Canberra athlete Lauren Wells almost fell at the final hurdle, but recovered to win a record eighth national title to book her ticket for the world championships.

Wells (nee Boden) had to quickly adjust her step to clear the last obstacle before crossing the line in 56.41 seconds to extend her dominance in the women's 400m hurdles at the Australian Athletics Championships in Brisbane on Sunday.

The 26-year-old has now won the most national titles in the women's 400m hurdles in Australian history after previously sharing the record with 1988 Seoul Olympic Games gold medallist Debbie Flintoff-King.

The victory also gives Wells automatic qualification for the world titles in Beijing in August, having recorded the A-qualifying time in Melbourne the weekend before.

But the seemingly simple glide to the finish line suddenly flirted with the embarrassing when Wells lost her stride approaching the 10th and final hurdle.

"I was feeling so good, so I'm a little disappointed to not have quite executed my race plans, and it's the most notable when it's the last hurdle," Wells said.


"There was a split second when I thought I was going down.

"I'm glad I managed to hold it together and somehow I got to that line."

It caps a challenging season for Wells, who squeezed inside the A-qualifying time for the world championships by 1/100th of a second.

"I've kind of made it hard for myself, but at the same time I know there's a lot more there," Wells said.

"I've managed to tick that box. I'm on the plane now [to the world championships] and I'm not even close to being at my best.

"With the goal in mind of making the final in Beijing, it's still five months away so there's still a long road ahead."

Wells' training partner, Melissa Breen, rounded out a triumphant weekend with a season-best time in the women's 200m final – less than 24 hours after winning the 100m on Saturday night.

Breen finished third in the 200m in 23.29 seconds behind defending champion Ella Nelson and Ashleigh Whittaker.

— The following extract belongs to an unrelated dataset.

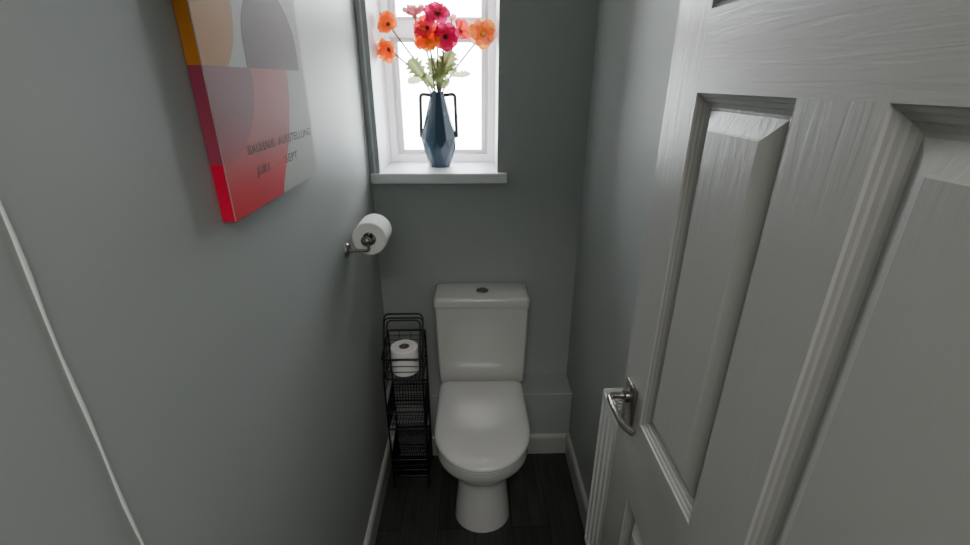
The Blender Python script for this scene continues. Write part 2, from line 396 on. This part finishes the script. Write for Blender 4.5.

"It's the fastest I've run legally since 2013, so I'm really stoked to get a medal," Breen said.

"I really struggled to sleep last night, going off two hours' sleep, I was so wired and so happy.

"The main focus is to run fast 100's at the world titles this year and to get my national title back is awesome."

Breen ran 11.26 seconds in a 100m final that was without Sally Pearson, the Olympic 100m hurdles champion a late scratching because of injury.